Some emotions just cannot be escaped and need a distinctive focus to master them. Loss, sadness, and grief are all understandable and relatable. Hurt, though, is in a special category. Hurt is the one emotion that can cause us to lash out and which threatens to master us.

By focusing on the roots of the hurt, it is possible to expunge it from our psyche, to break its power over us. Were you unfairly accused of impropriety? Did it trigger thoughts of revenge or paranoia as you desperately try to find the culprit? Why waste energy on these activities? Why risk a public lashing out at a random moment when you can explore the root cause of the hurt and develop a deeper understanding of yourself, the other party, and the situation? Why not use kindness, compassion, and patience to set the hurt aside and embrace the other party?

Hurt versus loss

Sometimes the hurt we feel is more a sense of loss, maybe the loss of a loved one or the loss of innocence or sense of belonging. This is a different kind of hurt, one over which one has less control, but the reward of managing the situation is exponential growth.
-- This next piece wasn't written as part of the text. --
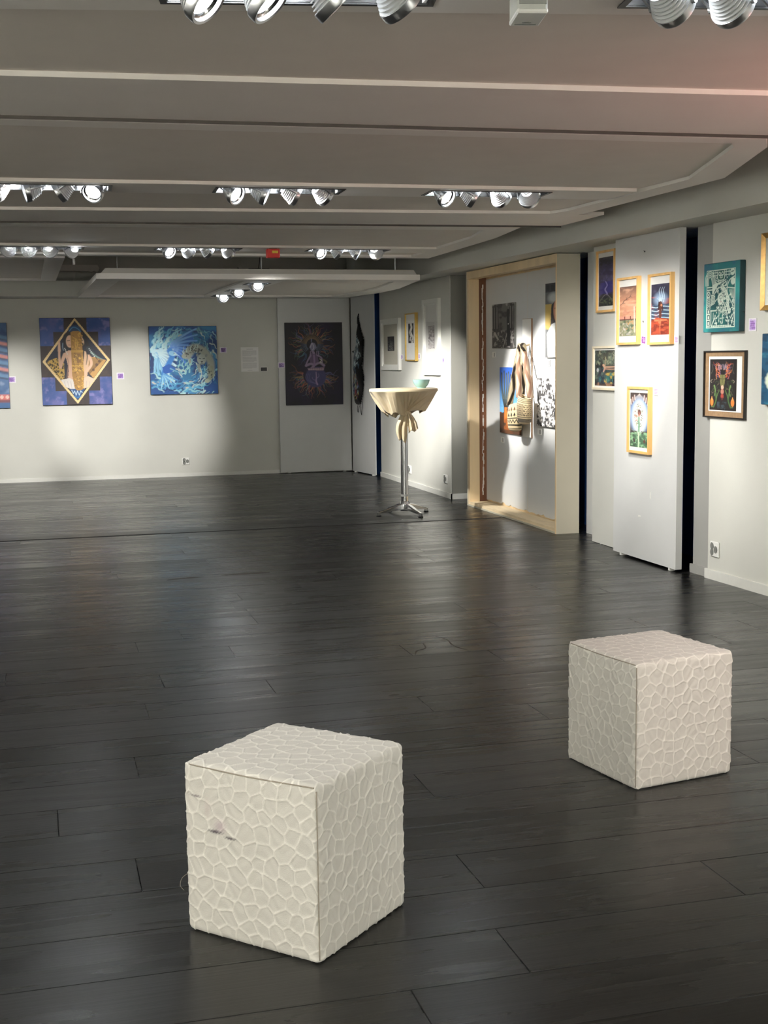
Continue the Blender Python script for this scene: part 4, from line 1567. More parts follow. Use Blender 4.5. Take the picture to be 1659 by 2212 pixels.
# sail B, the middle one in the photo
def make_sails():
    FX = []
    # ---- row B
    nB = lambda x: 5.175 - .043 * (x + .07)
    fB = lambda x: 8.30 - .075 * x
    outer = [(-3.6, nB(-3.6)), (3.06, 5.04), (3.19, 5.24), (3.52, 6.19), (3.48, 7.9), (3.39, 8.06), (-3.6, fB(-3.6))]
    inner = [(-3.4, nB(-3.4) + .13), (2.98, 5.18), (3.04, 5.27), (3.36, 6.27), (3.31, 7.75), (3.26, 7.92), (-3.4, fB(-3.4) - .125)]
    yc = lambda x: 7.1 - .04 * x
    cs_ = [-2.36, -1.13, .10, 1.33, 2.50]
    xs, op = [-3.4], set()
    for c in cs_:
        xs += [c - .33, c + .33]
        op.add(len(xs) - 2)
    xs += [3.31]
    bar = bar_cells(xs, op, .19, .1, yc, ZA, ZA + .03)
    hw = .19
    ins1 = [inner[0], inner[1], inner[2], inner[3], (3.33, yc(3.33) - hw), (-3.4, yc(-3.4) - hw)]
    ins2 = [(-3.4, yc(-3.4) + hw), (3.33, yc(3.33) + hw), inner[4], inner[5], inner[6]]
    sail('wide white ceiling sail across the middle of the room, chamfered at its right end', outer, inner, [ins1, ins2], ZA, bar, rods=[(0, 6), (2.8, 6), (2.8, 7.8), (-3, 7)])
    TB = {
        -2.36: [(-4.9, 7, 1.2), (-4.9, 6, 1.2), (-4.9, 8, 1.2), (-3, 9, 0)],
        -1.13: [(-4.9, 8, 1.2), (.0, 16.1, 1.2), (-4.9, 9, 1.2), (-1, 5, 0)],
        .10: [(-3.5, 5.5, 0), (-4.9, 6.6, 1.0), (-3.5, 8, 0), (-.6, 5.4, .9)],
        1.33: [(2.4, 5.6, 1.2), (4.2, 6.3, .9), (4.15, 7.2, 1.1), (4.05, 8.1, .8)],
        2.50: [(3.4, 5.4, 1.0), (4.15, 6.7, 1.3), (4.05, 8.0, 1.3), (4.14, 9.1, 1.0)],
    }
    PB = {-2.36: (300, 500, 0, 0), -1.13: (150, 0, 0, 0), .10: (20, 150, 20, 10), 1.33: (8, 130, 120, 210), 2.50: (8, 80, 70, 190)}
    nm = {-2.36: 'four-lamp recessed spotlight of the middle row, left of the frame', -1.13: 'four-lamp recessed spotlight of the middle row, just left of the frame',
          .10: 'leftmost four-lamp recessed spotlight in the middle row', 1.33: 'centre four-lamp recessed spotlight in the middle row', 2.50: 'rightmost four-lamp recessed spotlight in the middle row'}
    for c in cs_[1:]:
        fixture(nm[c], c, yc(c), ZA, -.04, [(o, tg, p, 50) for o, tg, p in zip(LO, TB[c], PB[c])])
    c = cs_[0]
    fixture(nm[c], c, yc(c), ZA, -.04, [(o, tg, p, 40) for o, tg, p in zip(LO, TB[c], PB[c])])
    # ---- row A, farther
    nA = lambda x: 8.95 - .05 * x
    fA = lambda x: 11.64
    outer = [(-3.6, nA(-3.6)), (3.39, 8.78), (3.50, 9.6), (3.58, 11.62), (-3.6, 11.64)]
    inner = [(-3.4, nA(-3.4) + .22), (3.2, 9.0), (3.31, 9.62), (3.37, 11.46), (-3.4, 11.46)]
    yc = lambda x: 10.82
    cs_ = [-1.13, .10, 1.36, 2.62]
    xs, op = [-3.4], set()
    for c in cs_:
        xs += [c - .33, c + .33]
        op.add(len(xs) - 2)
    xs += [3.35]
    bar = bar_cells(xs, op, .2, .1, yc, ZA, ZA + .03)
    ins1 = [inner[0], inner[1], inner[2], (3.335, 10.62), (-3.4, 10.62)]
    ins2 = [(-3.4, 11.02), (3.352, 11.02), inner[3], inner[4]]
    sail('white ceiling sail behind the middle one, its right edge running along the bulkhead', outer, inner, [ins1, ins2], ZA, bar, rods=[(0, 9.6), (3, 9.6), (3, 11.4), (-3, 10)])
    TA = {
        -1.13: [(-4.9, 9.5, 1.2), (-.5, 16.1, .7), (-3.0, 16.1, 1.1), (-2.2, 16.1, 1.1)],
        .10: [(-.55, 16.1, .7), (.3, 16.1, .8), (1.2, 16.1, .75), (-1.5, 16.1, 1.1)],
        1.36: [(2.2, 9.2, 1.2), (4.06, 14.1, .75), (3.05, 11.3, 1.15), (4.06, 13.2, .75)],
        2.62: [(3.4, 9.0, 1.2), (4.2, 10.9, 1.2), (4.2, 10.3, 1.3), (4.06, 12.9, 1.0)],
    }
    PA = {-1.13: (0, 250, 250, 150), .10: (560, 300, 950, 100), 1.36: (20, 560, 460, 560), 2.62: (20, 420, 400, 420)}
    nm = {-1.13: 'four-lamp recessed spotlight of the far row, left of the frame', .10: 'leftmost four-lamp recessed spotlight in the far row',
          1.36: 'centre four-lamp recessed spotlight in the far row', 2.62: 'rightmost four-lamp recessed spotlight in the far row'}
    for c in cs_:
        fixture(nm[c], c, 10.82, ZA, 0, [(o, tg, p, 24 if c < 1 else 30) for o, tg, p in zip(LO, TA[c], PA[c])])
    # ---- row C, overhead at the top of the picture
    fC = lambda x: 4.525 - .075 * x
    outer = [(-3.6, 1.9), (2.9, 1.4), (3.2, 2.2), (3.1, 4.1), (2.95, 4.30), (-3.6, fC(-3.6))]
    inner = [(-3.4, 2.1), (2.75, 1.65), (3.0, 2.3), (2.93, 4.02), (2.83, 4.19), (-3.4, fC(-3.4) - .12)]
    yc = lambda x: 3.40 - .18 * x
    cs_ = [-.5, .68, 1.845]
    xs, op = [-3.4], set()
    for c in cs_:
        xs += [c - .33, c + .33]
        op.add(len(xs) - 2)
    xs += [2.95]
    bar = bar_cells(xs, op, .19, .1, yc, ZA, ZA + .03)
    ins1 = [inner[0], inner[1], inner[2], (2.96, yc(2.96) - .19), (-3.4, yc(-3.4) - .19)]
    ins2 = [(-3.4, yc(-3.4) + .19), (2.94, yc(2.94) + .19), inner[3], inner[4], inner[5]]
    sail('nearest white ceiling sail, cut off by the top of the picture', outer, inner, [ins1, ins2], ZA, bar, rods=[(0, 2.4), (2.5, 2.4), (2.5, 4.0), (-3, 3)])
    TC = {-.5: [(-.3, 1.2, 0), (.5, 2.8, .3), (-3, 3, 0), (-4.9, 4, 1)],
          .68: [(1.65, 2.55, 1.0), (1.75, 2.75, .95), (2.1, 3.28, .95), (2.4, 3.85, 1.0)],
          1.845: [(2.75, 3.75, 1.75), (2.9, 3.65, 1.75), (4.2, 3.9, 1.3), (4.25, 3, 1.3)]}
    PC = {-.5: (0, 60, 0, 250), .68: (25, 25, 25, 60), 1.845: (40, 40, 120, 120)}
    nm = {-.5: 'four-lamp recessed spotlight overhead, left of the frame', .68: 'four-lamp recessed spotlight at the top edge, large bright rings',
          1.845: 'four-lamp recessed spotlight cut off at the top right corner'}
    for c in cs_:
        fixture(nm[c], c, yc(c), ZA, -.178, [(o, tg, p, 45) for o, tg, p in zip(LO, TC[c], PC[c])])
    # ---- low sail D by the far wall: bar along the depth
    zD = 2.16
    outer = [(.585, 11.83), (3.575, 11.88), (3.80, 13.4), (3.82, 14.3), (3.68, 15.35), (.545, 15.25)]
    inner = [(.80, 12.12), (3.40, 12.16), (3.56, 13.45), (3.57, 14.2), (3.46, 15.1), (.75, 15.05)]
    xs, op = [12.1], set()
    fy = [12.55, 13.75, 14.85]
    for c in fy:
        xs += [c - .17, c + .17]
        op.add(len(xs) - 2)
    xs += [15.1]
    bar = bar_cells(xs, op, .18, .1, lambda v: 2.13, zD, zD + .03, along_y=True)
    ins1 = [inner[0], (1.95, 12.135), (1.95, 15.07), inner[5]]
    ins2 = [(2.31, 12.14), inner[1], inner[2], inner[3], inner[4], (2.31, 15.08)]
    fg = bmesh.new()
    A = [(.585, 11.83, zD + .004), (3.575, 11.88, zD + .004), (3.52, 11.90, zD + .095), (.665, 11.85, zD + .095)]
    a = [fg.verts.new(p) for p in A]
    b = [fg.verts.new((p[0], p[1] + .012, p[2])) for p in A]
    fg.faces.new(a)
    fg.faces.new(b[::-1])
    for i in range(4):
        fg.faces.new((a[i], a[(i + 1) % 4], b[(i + 1) % 4], b[i]))
    tD = sail('low hanging white ceiling sail at the far end, slanted left side', outer, inner, [ins1, ins2], zD, bar, rods=[(.8, 12.3), (2.13, 12.25), (3.45, 12.3)], flange=fg)
    TD = [[(2.0, 7.5, .0), (1.35, 16.1, 1.0)], [(1.9, 8.5, .4), (1.75, 16.1, 1.2)], [(1.95, 10, .2), (3.4, 16.05, 1.0)]]
    PD = [(2, 40), (2, 0), (0, 4)]
    for i, c in enumerate(fy):
        fixture(('two-lamp spotlight in the low sail, nearest of its three', 'two-lamp spotlight in the low sail, middle of its three', 'two-lamp spotlight in the low sail, nearest the far wall')[i],
                2.13, c, zD, PI / 2, [(-.08, TD[i][0], PD[i][0], 60), (.08, TD[i][1], PD[i][1], 30 if i == 0 else 60)], .34, .2, 'two-lamp spotlights in the low sail')
    # small cable tangle on the low sail
    bm = tube(bmesh.new(), [(1.86, 12.2, 2.23), (1.9, 12.2, 2.29), (1.94, 12.22, 2.235), (2.02, 12.2, 2.25), (2.06, 12.22, 2.23), (2.1, 12.24, 2.28), (2.12, 12.25, 2.40)], .004, 6)
    o = obj('cable', bm, M_BLACK, tD)
    o.location = (-tD.location.x, -tD.location.y, -tD.location.z)
    bm = boxbm(1.84, 2.05, 12.16, 12.26, 2.2, 2.245)
    o = obj('driver_box', bm, M_BLACK, tD)
    o.location = (-tD.location.x, -tD.location.y, -tD.location.z)
    # ---- sail E at the far left
    outer = [(-3.4, 11.84), (.323, 11.84), (.303, 15.21), (-3.4, 15.24)]
    inner = [(-3.2, 12.05), (.155, 12.05), (.137, 15.05), (-3.2, 15.06)]
    sail('white ceiling sail at the far left, next to the low one', outer, inner, [inner], ZA, None, rods=[(-.2, 12.2), (.1, 15), (-3, 13)])
    # ---- flat boards closing the gaps between sails
    for lab, pts in (('flat ceiling board between the nearest and the middle sail', [(-3.6, fC(-3.6) + .012), (3.4, fC(3.4) + .012), (3.4, nB(3.4) - .004), (-3.6, nB(-3.6) - .004)]),
                     ('flat ceiling board between the middle sail and the one behind it', [(-3.6, fB(-3.6) + .012), (3.69, fB(3.69) + .012), (3.69, nA(3.69) - .004), (-3.6, nA(-3.6) - .004)])):
        cx = sum(p[0] for p in pts) / 4
        cy = sum(p[1] for p in pts) / 4
        t = thing('ceiling_board', lab, 'ceiling panel', (cx, cy, 2.354))
        obj('board', prism(bmesh.new(), [(x - cx, y - cy) for x, y in pts], 0, .02), M_RIM, t)
        e = [(x - cx, y - cy) for x, y in pts[2:]]
        obj('shadow_line', prism(bmesh.new(), [e[0], e[1], (e[1][0], e[1][1] - .006), (e[0][0], e[0][1] - .006)], -.0125, .0), M_SHADOWLINE, t)  # dark strip paints the shadow line along the next sail's near edge
        for sx in (-2, 2):
            obj('hanger_rod', tube(bmesh.new(), [(sx, 0, .015), (sx, 0, .426)], .005, 6), M_SILVER, t)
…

Loss is part of life, a very big part of life, and yet, so little is taught about how to accept loss. The most important part of loss in the grieving process that allows you to come to terms with the situation. Loss comes with a sense of powerlessness, yet loss can be the biggest empowering emotion.

“There is more to life than winning, there is also losing.” Losing something or losing at something is always bad. The difference between a normal person and a hero is that the hero picks himself up, dusts off the hat, and strides purposefully forward. The measure of a man is how they deal with loss. Loss is a special hurt requiring a robust response.

Were the events predictable or controllable? If so, then why not put yourself in a positon where you will not experience the loss again? For example, if you lost an opportunity due to a lack of experience, why not explore online training courses or asking to shadow your role model for a while?

Were the events random? Then the best you can do is simply shrug them off, giving your emotions the space to run their course while not letting them affect whom you are.

Framing hurt

In the end, hurt is only damaging if we misrepresent what the hurt means in our lives. Do we want to shut down for a decade while we grieve the loss of a partner, or do we attack life with zest and fervor, making our very existence an ode to our partner?

The biggest reward comes to those who learn to acknowledge their innate viewpoints, biases, and trigger responses, reframing this lens to include the others around them. This lens is how we as humans interact with hurt and synthesize it into growth or true hurt. Choosing to use hurt to become a better person, reviewing the circumstances that hurt us to understand how one should respond better in the future.

Pain as a catalyst for change.

Pain is a catalyst for personal and spiritual growth. Pain allows us to learn how to endure, to strive for inwards peace and enlightenment, for peace, calm, and comfort from within, and to understand that we have the required resilience to overcome. Ironically, it is only in this pain that we make these discoveries of our own internal reservoirs.

Pain forces us to change, to find peace and calm within, and separate it from the chaos without. Once we overcome pain, we realize that this too can be born and overcome.

Pain also gives us the empathy required to understand our colleagues and to resonate with them when they are struggling. Through our shared “pain experiences,” we can lead with kindness and compassion as we can understand what the other is going through.

Pain guides us and toughens us up, armors us against future setbacks, and gives us the mental strength to overcome and to know deep down that “tomorrow is another day.”

It is ironic that it is pain and hurt that teach us to be complete human beings, to be satisfied with whom and what we are, or to improve ourselves until the moment when the pain recedes, and we are that person.

Where personal growth may seem to be “just too much effort,” once the alternative is pain, new energy and time can be found, and a renewed hunger for improvement and self-sufficiency can be fed.